Jay wrote yesterday an opinion and analytical piece concerning the Bengals spending practices and relative success in the past 10 years. Comments pointed out that some successful teams are high budget and some are low budget. In a capped era, it did not really matter all that much. There could be no New York Yankees of football. My argument, though, is that the quantity of money is not the important variable. As with all sports and business, where and how that money is spent is the crucial variable.

The inability to recognize the impact of a free agent like Brandon Marshall is a problem. The refusal to invest in players like Marshall that can impact the franchise for years is the real problem. Combined with the failure for the Bengals to successfully draft and develop wide receivers (remember Bennie Brazell, Reggie McNeil and Maurice Mann? Me niether), and this move just makes too much sense.

At 26 and performing at a Pro Bowl level, recording 100-catch seasons perenially, Brandon Marshall is a unique talent and opportunity for the Bengals organization. By some accounts, he's the sixth best receiver in the NFL, ranking just ahead of Chad Ochocinco. He could be the future #1 in Cincinnati for as many as 5 years, and could take an enormous amount of pressure off of Chad Ochocinco. Additionally, as a weapon to revitalize the passing game, this acquisition would provide much needed balance to Cincinnati's offense. Along with the investment in a true, dangerous, able-bodied tight end, Marshall could go miles toward improving a dismal offensive performance. The offensive line will inevitably get better as it stays together. All that's left is depth there. But adding a tight end, even one like Baker, and Marshall could coddle juggernaut status out of the Bengals' offense for the first time since 2005.

The Bengals have shown the willingness lately to sign guys like Vern Coles (who was the highest paid player on the team last year) and Ben Utecht. He shelled out mega-bucks to Antwan Odom, who has been an unstoppable force and game changer when healthy. The Bengals have also gone to great lengths to lock up guys like Andrew Whitworth, Carson Palmer, Domata Peko and Robert Geathers with long, lucrative contracts. There have been years that we've seen Warren Sapp or Shaun Rogers slip through our fingers, but to call Brown cheap isn't entirely accurate.

Maybe it's not so far fetched that the Bengals, then, would make a move for Brandon Marshall. Look at 'Vern Coles contract, front loaded as it may have been. The team recognized a need at wide receiver and addressed it by paying (the wrong player) a premium. If the front office has learned from its mistakes, it won't overpay for Terrell Owens or risk inconsistency with Antonio Bryant.

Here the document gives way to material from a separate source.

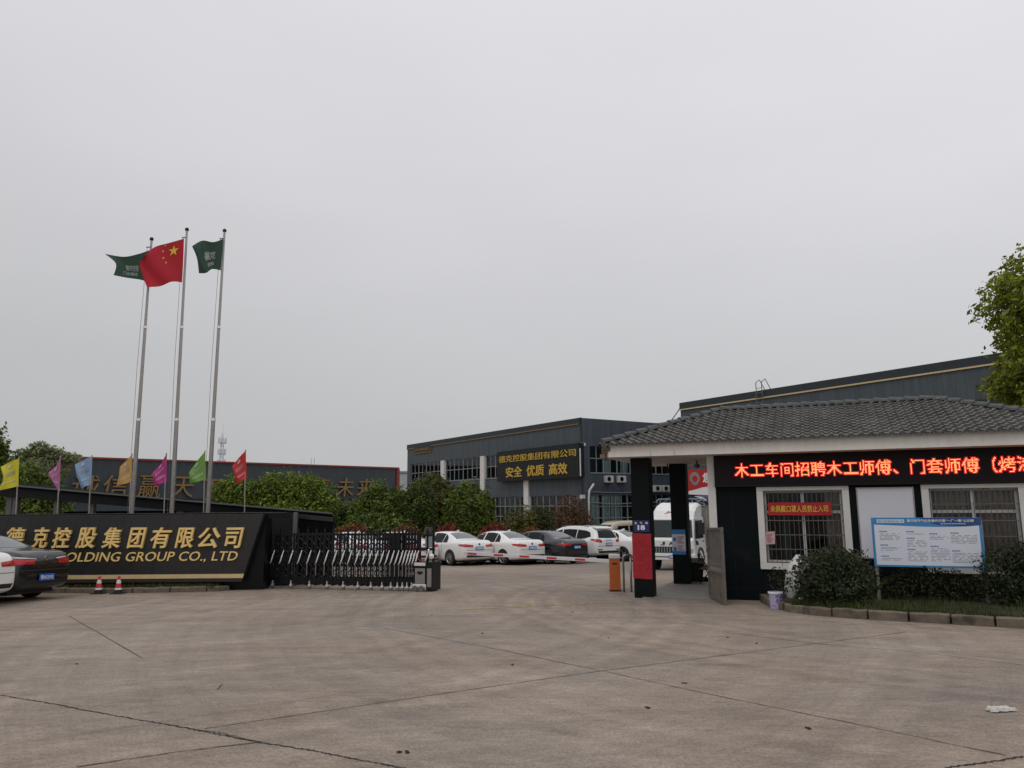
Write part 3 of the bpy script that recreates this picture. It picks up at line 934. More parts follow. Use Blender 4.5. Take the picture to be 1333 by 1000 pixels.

It will spent that money on one of the best players in the league in Brandon Marshall and make an investment for the future of the franchise that will start paying dividends today.

We'll probably find out in the next few days how the front office feels about Marshall with guys like Owens and Bryant available for just money and no draft pick (and probably for less money). But if the last few years have taught us anything, it's that Mike Brown will spend money - we just have to hope he picks the right player this time.